Almost no trace of the Plaszow camp has survived except few nondescript buildings such as the former villa of the commandant. The nazis have enough time and spared no effort to liquidate the Plaszow concentration camp thoroughly in the fall of 1944. The inmates were made to dismantle all timber shacks that served as their living quarters as well as other facilities, bodies were exhumed from mass graves and cremated on the site with ashes trucked away. Nowadays the place looks like a wasteland but the municipality plans to turn it soon into an ingenious commemorative park. 

Points of interest

Massive granite monument towers over Kamienskiego street, one of Krakow’s busy arteries, on the southern edge of the former Plaszow concentration camp. Designed by accomplished architect Witold Ceckiewicz, it was erected in 1964 to commemorate the victims of all nationalities. It bears an inscription in Polish that reads ‘In homage to martyrs murdered by the Nazi perpetrators of genocide in the years 1941 to 1945’. 

Another memorial, a boulder with a plaque, is situated on the sites’ northeast edge, at Jerozolimska street. 

Former ‘villa’ of the camp commandant stands in disrepair at 22 Heltmana street. The gray building at 3 Jerozolimska street once served as a barracks housing the camp’s detachment of the SS troops while its basement contained a torture chamber. 

An inanimate nature reserve called Rezerwat Bonarka abuts on the monument at Kamienskiego street. The 2.3-hectare area extending west to Swoszowicka street has been turned into a reserve in 1961 to protect the limestone rocks that once formed the seabed of a Jurassic lagoon. 

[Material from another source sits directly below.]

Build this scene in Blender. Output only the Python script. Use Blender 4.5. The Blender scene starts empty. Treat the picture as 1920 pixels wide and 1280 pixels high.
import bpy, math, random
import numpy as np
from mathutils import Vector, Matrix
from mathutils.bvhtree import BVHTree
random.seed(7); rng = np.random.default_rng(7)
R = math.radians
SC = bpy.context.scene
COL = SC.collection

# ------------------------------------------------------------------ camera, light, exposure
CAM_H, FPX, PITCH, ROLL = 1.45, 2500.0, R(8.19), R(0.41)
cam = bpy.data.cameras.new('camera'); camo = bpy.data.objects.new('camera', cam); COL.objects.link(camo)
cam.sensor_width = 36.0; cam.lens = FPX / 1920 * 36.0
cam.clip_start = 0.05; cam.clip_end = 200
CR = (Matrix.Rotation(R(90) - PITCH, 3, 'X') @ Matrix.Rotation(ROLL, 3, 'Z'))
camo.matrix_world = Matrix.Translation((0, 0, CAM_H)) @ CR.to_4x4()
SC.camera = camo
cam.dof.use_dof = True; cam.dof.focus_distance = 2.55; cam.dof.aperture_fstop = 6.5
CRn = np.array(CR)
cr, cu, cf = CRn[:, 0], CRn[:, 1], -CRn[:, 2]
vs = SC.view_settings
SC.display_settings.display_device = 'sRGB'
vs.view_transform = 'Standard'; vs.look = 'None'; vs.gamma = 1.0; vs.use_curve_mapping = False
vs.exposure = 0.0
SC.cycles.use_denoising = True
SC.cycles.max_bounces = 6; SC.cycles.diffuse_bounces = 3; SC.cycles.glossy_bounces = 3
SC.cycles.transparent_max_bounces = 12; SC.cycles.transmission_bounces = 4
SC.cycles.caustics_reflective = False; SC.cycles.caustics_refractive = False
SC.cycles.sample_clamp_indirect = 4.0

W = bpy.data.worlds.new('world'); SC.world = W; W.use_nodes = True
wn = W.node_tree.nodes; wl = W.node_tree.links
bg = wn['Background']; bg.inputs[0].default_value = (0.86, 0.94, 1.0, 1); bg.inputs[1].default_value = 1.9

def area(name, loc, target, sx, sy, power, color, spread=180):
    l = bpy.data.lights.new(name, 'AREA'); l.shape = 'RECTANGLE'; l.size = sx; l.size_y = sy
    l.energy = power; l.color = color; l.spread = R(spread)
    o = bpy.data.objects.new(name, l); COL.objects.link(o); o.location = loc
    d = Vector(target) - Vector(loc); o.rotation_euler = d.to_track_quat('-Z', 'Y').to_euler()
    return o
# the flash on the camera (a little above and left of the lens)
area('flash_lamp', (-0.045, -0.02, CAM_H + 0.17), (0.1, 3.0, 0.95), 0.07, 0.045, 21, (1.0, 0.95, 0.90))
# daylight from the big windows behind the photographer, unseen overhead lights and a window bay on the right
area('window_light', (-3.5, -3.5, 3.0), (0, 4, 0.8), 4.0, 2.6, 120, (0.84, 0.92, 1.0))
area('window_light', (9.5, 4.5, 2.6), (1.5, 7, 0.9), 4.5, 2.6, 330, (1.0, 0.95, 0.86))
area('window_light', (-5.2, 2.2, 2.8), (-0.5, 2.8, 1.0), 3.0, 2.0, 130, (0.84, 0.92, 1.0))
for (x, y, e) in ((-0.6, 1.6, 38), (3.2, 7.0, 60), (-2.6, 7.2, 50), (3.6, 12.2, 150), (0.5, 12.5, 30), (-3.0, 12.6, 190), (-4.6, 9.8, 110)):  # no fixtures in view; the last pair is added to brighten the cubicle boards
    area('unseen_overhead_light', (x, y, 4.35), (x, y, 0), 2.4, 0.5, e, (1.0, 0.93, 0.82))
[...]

The Plaszow concentration camp adjoined Kamieniolom Liban, an old limestone quarry started in 1884. The now derelict quarry, situated west of the Plaszow site up Swoszowicka street, was turned into a penal camp of the nazi ‘construction service’ – Das Straflager des Baudienstes im Generalgouvernement. Between 1942 and 1944 its inmates worked in ghastly conditions suffering from exhaustion, starvation, maltreatment, sunstroke in summers and exposure in winters; many died. Wartime victims of the Liban camp are commemorated by a monument of 1948 but otherwise there is no trace of the camp and the abandoned quarry might be dangerous for trespassers. 

Prehistoric Mound of Krak, one of Krakow’s mysterious ancient barrows, overlooks this part of the city from the top of Krzemionki hill just north of the Plaszow camp and straight above the Liban quarry.

Access to the site of the Plaszow concentration camp  

Undulating grassland once occupied by the Plaszow camp stretches between Krakow’s two thruways, Kamienskiego street and Wielicka street, that meet slightly to southeast of the place. Driving from the city center it’s more convenient to take Wielicka and turn right to Jerozolinska street (the third side street after the overpass at Powstancow Wielkopolskich expressway). 

The former site of the Plaszow concentration camp can be easily reached by public transport. There are several tram and bus lines linking the area with downtown Krakow. The nearest stops are Dworcowa at Wielicka street and Bonarka at Kamienskiego street. The former seems more convenient as trams numbers 3, 6, 13, 24, 29, and 50 plus bus 502 connect it directly with central Krakow. The latter, at Kamienskiego street, is a request stop of buses 103, 144, 164, 173, and 179. 

Obviously there is no admission fee for and the site may be roamed freely at any time but some caution should be exercised as the place remains practically unattended. 

Plaszow: Museum Memorial Site in the making

In January 2017 the municipality of Krakow, the Jewish Religious Community of Krakow, and the City of Krakow Historical Museum signed an agreement that paves the way for the creation of the Museum Memorial Site commemorating victims of KL Plaszow. Hopefully, it will open on the grounds of the former Nazi concentration camp before 2021, if everything goes well.